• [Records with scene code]
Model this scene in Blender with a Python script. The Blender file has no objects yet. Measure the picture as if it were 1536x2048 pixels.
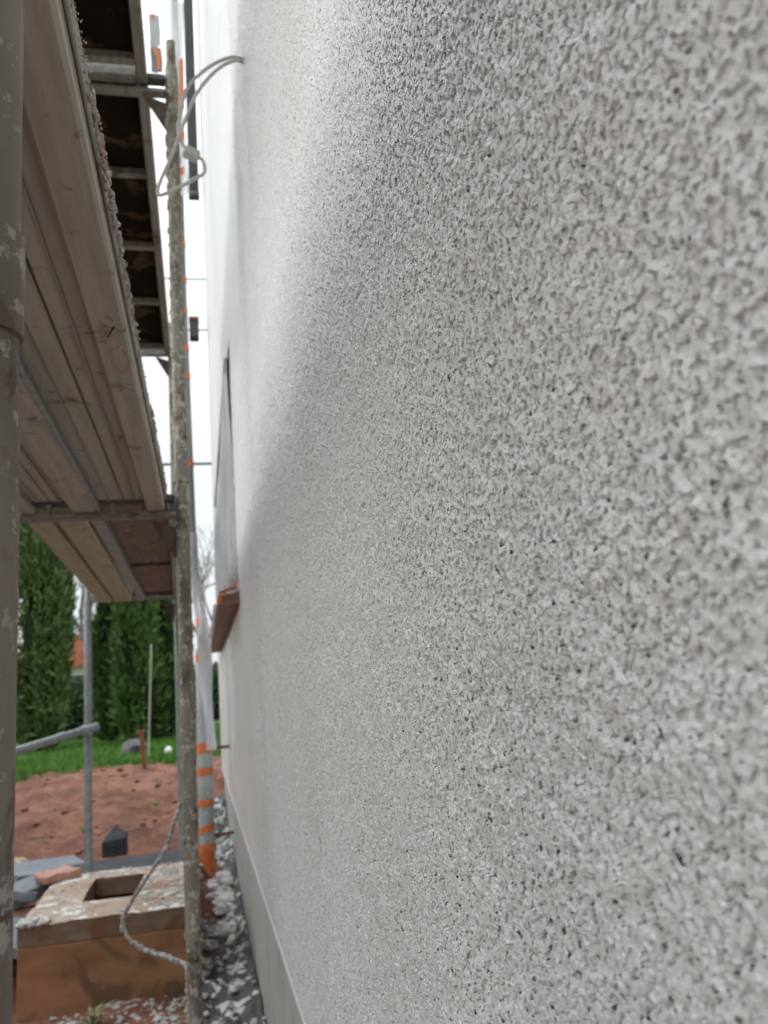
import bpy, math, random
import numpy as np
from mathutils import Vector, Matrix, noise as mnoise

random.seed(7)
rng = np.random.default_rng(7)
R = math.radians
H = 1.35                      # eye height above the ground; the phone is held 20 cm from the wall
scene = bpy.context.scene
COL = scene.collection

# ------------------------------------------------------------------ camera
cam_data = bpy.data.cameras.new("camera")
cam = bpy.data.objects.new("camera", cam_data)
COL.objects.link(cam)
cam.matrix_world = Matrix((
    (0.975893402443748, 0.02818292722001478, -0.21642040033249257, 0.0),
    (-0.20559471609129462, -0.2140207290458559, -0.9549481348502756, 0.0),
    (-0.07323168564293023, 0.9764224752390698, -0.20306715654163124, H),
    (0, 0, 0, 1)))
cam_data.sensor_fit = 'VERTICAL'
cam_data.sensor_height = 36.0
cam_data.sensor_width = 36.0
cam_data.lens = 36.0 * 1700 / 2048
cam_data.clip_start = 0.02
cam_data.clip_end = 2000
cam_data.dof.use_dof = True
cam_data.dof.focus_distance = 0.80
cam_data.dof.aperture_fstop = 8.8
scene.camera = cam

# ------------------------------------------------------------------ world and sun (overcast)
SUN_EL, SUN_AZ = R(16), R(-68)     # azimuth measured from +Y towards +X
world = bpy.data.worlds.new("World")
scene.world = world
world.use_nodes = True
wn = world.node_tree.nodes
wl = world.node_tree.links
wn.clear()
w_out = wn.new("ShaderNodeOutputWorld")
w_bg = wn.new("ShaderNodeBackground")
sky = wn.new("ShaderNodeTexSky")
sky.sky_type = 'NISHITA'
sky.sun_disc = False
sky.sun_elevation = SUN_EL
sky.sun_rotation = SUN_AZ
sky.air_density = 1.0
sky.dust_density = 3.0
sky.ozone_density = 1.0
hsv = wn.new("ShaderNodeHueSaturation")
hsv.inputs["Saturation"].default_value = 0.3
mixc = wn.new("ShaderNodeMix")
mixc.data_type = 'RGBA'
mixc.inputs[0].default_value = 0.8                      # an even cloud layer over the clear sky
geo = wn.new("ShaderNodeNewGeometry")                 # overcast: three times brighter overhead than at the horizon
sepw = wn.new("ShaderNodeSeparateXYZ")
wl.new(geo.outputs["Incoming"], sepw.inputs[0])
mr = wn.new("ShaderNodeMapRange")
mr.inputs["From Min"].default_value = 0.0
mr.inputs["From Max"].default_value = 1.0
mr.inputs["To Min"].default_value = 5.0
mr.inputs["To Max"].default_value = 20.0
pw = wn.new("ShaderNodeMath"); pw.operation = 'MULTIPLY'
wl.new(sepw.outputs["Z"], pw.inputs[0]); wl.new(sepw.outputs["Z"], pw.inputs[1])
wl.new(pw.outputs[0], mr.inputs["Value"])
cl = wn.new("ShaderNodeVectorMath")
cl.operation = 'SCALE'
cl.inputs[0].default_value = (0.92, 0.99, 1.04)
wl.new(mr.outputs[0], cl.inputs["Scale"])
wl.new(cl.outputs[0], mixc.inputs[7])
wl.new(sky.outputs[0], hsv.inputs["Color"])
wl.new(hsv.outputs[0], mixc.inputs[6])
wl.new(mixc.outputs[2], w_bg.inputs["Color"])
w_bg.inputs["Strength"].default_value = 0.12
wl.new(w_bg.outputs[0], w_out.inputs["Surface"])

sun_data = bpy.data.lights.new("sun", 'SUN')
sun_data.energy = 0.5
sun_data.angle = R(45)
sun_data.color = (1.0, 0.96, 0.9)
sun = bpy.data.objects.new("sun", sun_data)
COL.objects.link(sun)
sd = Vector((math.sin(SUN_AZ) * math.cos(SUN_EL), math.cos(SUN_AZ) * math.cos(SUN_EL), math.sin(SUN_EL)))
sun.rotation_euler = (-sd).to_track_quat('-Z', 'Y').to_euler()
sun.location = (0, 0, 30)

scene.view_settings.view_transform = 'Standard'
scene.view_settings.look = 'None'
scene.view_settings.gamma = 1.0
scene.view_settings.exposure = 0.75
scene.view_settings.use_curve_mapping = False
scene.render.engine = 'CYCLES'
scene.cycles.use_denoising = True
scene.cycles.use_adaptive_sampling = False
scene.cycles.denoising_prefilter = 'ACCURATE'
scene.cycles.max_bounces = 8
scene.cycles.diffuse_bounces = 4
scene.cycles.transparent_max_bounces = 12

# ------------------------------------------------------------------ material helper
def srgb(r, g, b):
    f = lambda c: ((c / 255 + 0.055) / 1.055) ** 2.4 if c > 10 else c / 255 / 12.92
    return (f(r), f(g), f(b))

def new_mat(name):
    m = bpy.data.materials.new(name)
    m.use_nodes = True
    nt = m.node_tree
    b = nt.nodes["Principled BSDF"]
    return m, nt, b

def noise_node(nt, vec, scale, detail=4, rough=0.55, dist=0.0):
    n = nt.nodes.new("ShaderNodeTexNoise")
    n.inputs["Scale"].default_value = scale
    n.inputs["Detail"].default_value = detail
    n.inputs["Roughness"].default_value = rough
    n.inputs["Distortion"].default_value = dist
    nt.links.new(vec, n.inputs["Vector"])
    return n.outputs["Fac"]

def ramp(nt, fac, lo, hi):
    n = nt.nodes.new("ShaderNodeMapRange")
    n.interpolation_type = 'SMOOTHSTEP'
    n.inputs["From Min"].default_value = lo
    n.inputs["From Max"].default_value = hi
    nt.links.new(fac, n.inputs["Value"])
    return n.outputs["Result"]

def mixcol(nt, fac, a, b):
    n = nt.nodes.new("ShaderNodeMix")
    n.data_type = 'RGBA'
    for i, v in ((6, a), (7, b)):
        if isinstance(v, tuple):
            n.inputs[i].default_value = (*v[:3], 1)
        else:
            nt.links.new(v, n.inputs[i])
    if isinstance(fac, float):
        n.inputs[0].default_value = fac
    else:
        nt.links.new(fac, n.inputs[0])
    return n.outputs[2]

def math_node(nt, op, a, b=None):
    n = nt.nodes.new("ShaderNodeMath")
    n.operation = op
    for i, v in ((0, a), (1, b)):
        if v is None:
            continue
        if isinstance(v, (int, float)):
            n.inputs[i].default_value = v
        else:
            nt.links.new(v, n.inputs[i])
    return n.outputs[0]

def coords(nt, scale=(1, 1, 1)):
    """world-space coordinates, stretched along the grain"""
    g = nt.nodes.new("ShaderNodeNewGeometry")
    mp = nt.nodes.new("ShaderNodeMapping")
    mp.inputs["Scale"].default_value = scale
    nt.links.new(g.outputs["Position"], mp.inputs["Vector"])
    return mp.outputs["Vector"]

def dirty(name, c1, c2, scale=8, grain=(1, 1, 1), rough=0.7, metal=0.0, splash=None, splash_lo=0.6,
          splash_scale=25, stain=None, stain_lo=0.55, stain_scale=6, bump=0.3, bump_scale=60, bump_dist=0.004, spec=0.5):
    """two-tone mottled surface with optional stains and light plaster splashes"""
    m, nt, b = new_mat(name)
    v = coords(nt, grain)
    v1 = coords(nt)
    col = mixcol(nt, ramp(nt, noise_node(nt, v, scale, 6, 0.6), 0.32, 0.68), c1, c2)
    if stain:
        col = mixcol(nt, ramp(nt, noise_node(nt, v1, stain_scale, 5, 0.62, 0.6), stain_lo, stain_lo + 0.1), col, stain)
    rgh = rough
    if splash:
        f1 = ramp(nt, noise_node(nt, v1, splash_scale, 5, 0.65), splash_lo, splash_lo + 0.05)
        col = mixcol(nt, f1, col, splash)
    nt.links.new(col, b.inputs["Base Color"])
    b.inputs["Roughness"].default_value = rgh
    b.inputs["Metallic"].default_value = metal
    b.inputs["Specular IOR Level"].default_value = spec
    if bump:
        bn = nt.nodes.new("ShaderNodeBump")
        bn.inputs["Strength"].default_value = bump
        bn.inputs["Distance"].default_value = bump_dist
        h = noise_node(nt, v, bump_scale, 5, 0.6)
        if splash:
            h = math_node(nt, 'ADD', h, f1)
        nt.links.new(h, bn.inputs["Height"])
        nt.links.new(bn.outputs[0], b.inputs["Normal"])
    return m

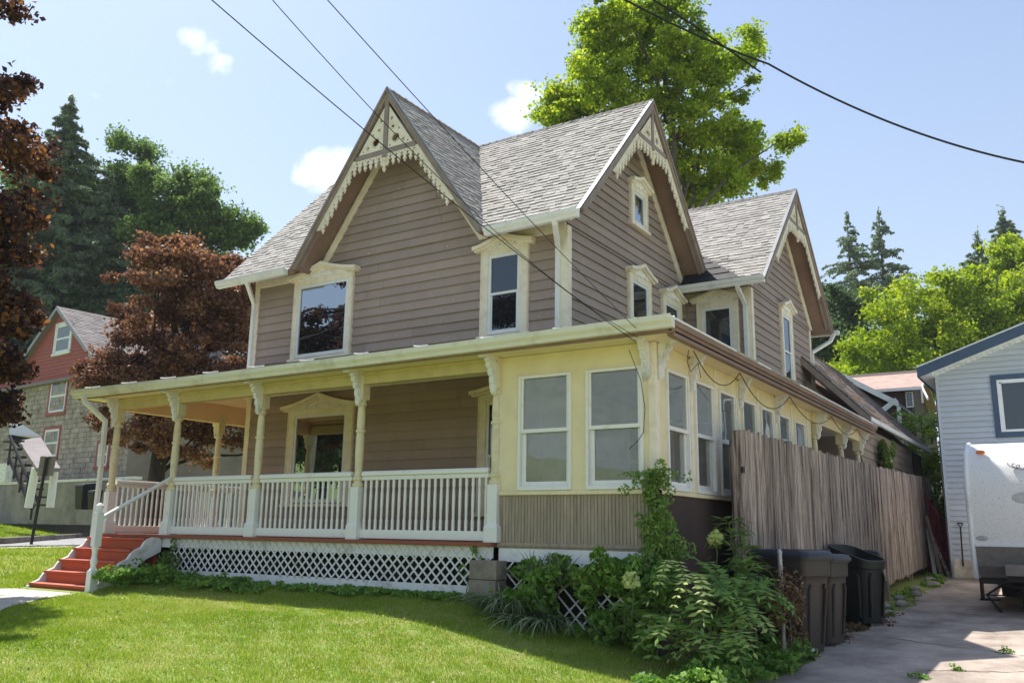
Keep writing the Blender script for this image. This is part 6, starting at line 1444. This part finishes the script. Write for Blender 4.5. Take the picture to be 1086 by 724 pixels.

• [Your instructions]
From the first line of the listing above, repeat every line through the one holding "from mathutils import". Both ends count, and pictures stay out.

• [Exercise solution]
Model this scene in Blender with a Python script. The Blender file has no objects yet. Measure the picture as if it were 1536x2048 pixels.
import bpy, math, random
import numpy as np
from mathutils import Vector, Matrix, noise as mnoise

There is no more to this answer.